THE EXERCISE:
Give the data below again exactly as written, without its pictures.

RAW DATA:
========
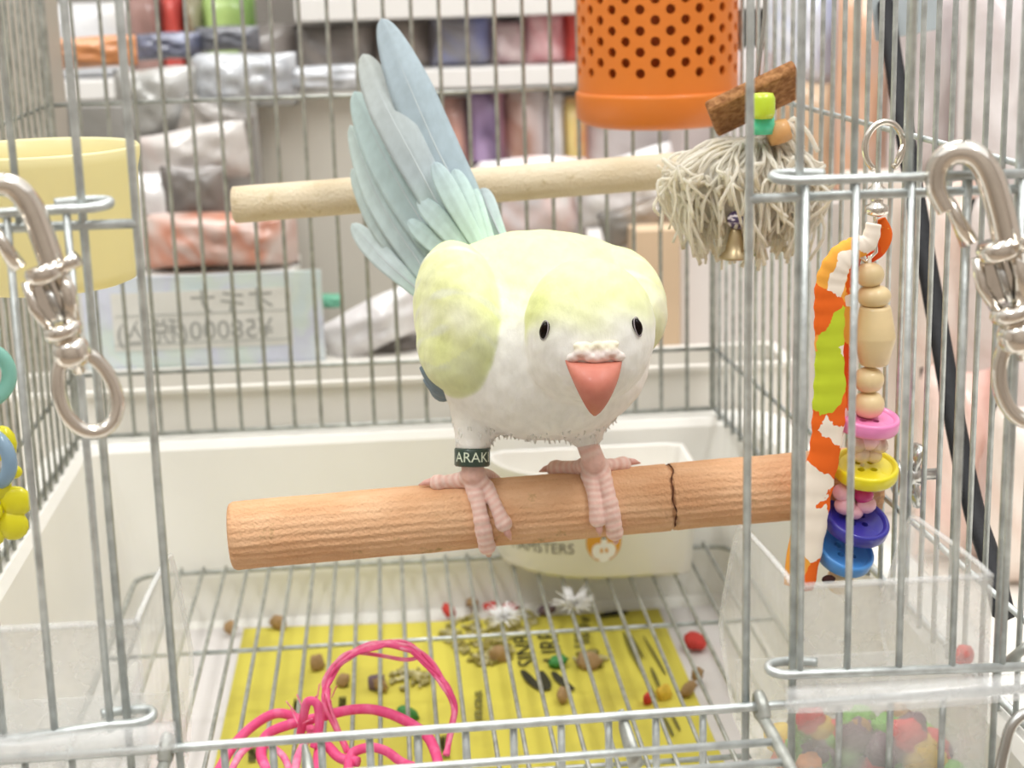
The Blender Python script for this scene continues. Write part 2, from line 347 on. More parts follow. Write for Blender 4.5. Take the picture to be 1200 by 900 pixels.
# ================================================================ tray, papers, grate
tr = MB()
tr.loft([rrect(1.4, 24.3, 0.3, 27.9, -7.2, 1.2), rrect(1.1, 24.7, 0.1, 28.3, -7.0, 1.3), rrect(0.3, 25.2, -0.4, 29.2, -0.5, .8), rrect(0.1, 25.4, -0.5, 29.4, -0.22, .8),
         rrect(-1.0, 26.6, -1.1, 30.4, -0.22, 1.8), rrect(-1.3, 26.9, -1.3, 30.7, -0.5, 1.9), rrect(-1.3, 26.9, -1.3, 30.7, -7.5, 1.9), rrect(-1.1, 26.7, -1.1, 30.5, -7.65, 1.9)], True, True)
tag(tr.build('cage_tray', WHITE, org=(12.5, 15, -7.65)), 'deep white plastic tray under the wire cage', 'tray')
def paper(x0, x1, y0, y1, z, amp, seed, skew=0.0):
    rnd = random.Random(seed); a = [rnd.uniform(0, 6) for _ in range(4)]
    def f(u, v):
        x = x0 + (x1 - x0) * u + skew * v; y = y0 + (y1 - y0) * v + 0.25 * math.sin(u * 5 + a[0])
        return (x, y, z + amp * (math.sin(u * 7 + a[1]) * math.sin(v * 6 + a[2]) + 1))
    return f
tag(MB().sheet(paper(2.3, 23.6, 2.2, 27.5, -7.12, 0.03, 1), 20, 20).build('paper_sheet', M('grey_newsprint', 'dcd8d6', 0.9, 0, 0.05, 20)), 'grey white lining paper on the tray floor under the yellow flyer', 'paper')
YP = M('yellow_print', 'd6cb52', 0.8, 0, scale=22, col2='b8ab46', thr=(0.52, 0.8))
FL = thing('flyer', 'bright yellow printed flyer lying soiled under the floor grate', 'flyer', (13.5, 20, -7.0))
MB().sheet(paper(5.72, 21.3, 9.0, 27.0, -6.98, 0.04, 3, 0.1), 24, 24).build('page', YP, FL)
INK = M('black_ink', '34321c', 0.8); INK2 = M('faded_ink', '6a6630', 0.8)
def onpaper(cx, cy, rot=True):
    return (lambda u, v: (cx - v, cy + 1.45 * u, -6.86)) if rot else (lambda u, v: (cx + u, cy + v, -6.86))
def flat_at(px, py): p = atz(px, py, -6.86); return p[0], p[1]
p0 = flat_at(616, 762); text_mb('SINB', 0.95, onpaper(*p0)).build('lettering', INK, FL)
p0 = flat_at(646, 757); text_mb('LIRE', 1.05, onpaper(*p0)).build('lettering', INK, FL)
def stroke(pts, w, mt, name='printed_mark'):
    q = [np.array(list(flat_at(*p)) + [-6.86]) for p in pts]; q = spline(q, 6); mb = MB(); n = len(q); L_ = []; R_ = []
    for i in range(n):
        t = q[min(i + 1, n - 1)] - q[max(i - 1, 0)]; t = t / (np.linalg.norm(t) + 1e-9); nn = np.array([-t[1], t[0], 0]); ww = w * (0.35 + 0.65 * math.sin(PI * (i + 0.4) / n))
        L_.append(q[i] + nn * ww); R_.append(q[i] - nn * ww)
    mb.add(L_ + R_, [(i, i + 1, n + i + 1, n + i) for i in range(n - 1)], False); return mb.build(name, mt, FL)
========
RESPONSE TO THE EXERCISE:
The Blender Python script for this scene continues. Write part 2, from line 347 on. More parts follow. Write for Blender 4.5. Take the picture to be 1200 by 900 pixels.
# ================================================================ tray, papers, grate
tr = MB()
tr.loft([rrect(1.4, 24.3, 0.3, 27.9, -7.2, 1.2), rrect(1.1, 24.7, 0.1, 28.3, -7.0, 1.3), rrect(0.3, 25.2, -0.4, 29.2, -0.5, .8), rrect(0.1, 25.4, -0.5, 29.4, -0.22, .8),
         rrect(-1.0, 26.6, -1.1, 30.4, -0.22, 1.8), rrect(-1.3, 26.9, -1.3, 30.7, -0.5, 1.9), rrect(-1.3, 26.9, -1.3, 30.7, -7.5, 1.9), rrect(-1.1, 26.7, -1.1, 30.5, -7.65, 1.9)], True, True)
tag(tr.build('cage_tray', WHITE, org=(12.5, 15, -7.65)), 'deep white plastic tray under the wire cage', 'tray')
def paper(x0, x1, y0, y1, z, amp, seed, skew=0.0):
    rnd = random.Random(seed); a = [rnd.uniform(0, 6) for _ in range(4)]
    def f(u, v):
        x = x0 + (x1 - x0) * u + skew * v; y = y0 + (y1 - y0) * v + 0.25 * math.sin(u * 5 + a[0])
        return (x, y, z + amp * (math.sin(u * 7 + a[1]) * math.sin(v * 6 + a[2]) + 1))
    return f
tag(MB().sheet(paper(2.3, 23.6, 2.2, 27.5, -7.12, 0.03, 1), 20, 20).build('paper_sheet', M('grey_newsprint', 'dcd8d6', 0.9, 0, 0.05, 20)), 'grey white lining paper on the tray floor under the yellow flyer', 'paper')
YP = M('yellow_print', 'd6cb52', 0.8, 0, scale=22, col2='b8ab46', thr=(0.52, 0.8))
FL = thing('flyer', 'bright yellow printed flyer lying soiled under the floor grate', 'flyer', (13.5, 20, -7.0))
MB().sheet(paper(5.72, 21.3, 9.0, 27.0, -6.98, 0.04, 3, 0.1), 24, 24).build('page', YP, FL)
INK = M('black_ink', '34321c', 0.8); INK2 = M('faded_ink', '6a6630', 0.8)
def onpaper(cx, cy, rot=True):
    return (lambda u, v: (cx - v, cy + 1.45 * u, -6.86)) if rot else (lambda u, v: (cx + u, cy + v, -6.86))
def flat_at(px, py): p = atz(px, py, -6.86); return p[0], p[1]
p0 = flat_at(616, 762); text_mb('SINB', 0.95, onpaper(*p0)).build('lettering', INK, FL)
p0 = flat_at(646, 757); text_mb('LIRE', 1.05, onpaper(*p0)).build('lettering', INK, FL)
def stroke(pts, w, mt, name='printed_mark'):
    q = [np.array(list(flat_at(*p)) + [-6.86]) for p in pts]; q = spline(q, 6); mb = MB(); n = len(q); L_ = []; R_ = []
    for i in range(n):
        t = q[min(i + 1, n - 1)] - q[max(i - 1, 0)]; t = t / (np.linalg.norm(t) + 1e-9); nn = np.array([-t[1], t[0], 0]); ww = w * (0.35 + 0.65 * math.sin(PI * (i + 0.4) / n))
        L_.append(q[i] + nn * ww); R_.append(q[i] - nn * ww)
    mb.add(L_ + R_, [(i, i + 1, n + i + 1, n + i) for i in range(n - 1)], False); return mb.build(name, mt, FL)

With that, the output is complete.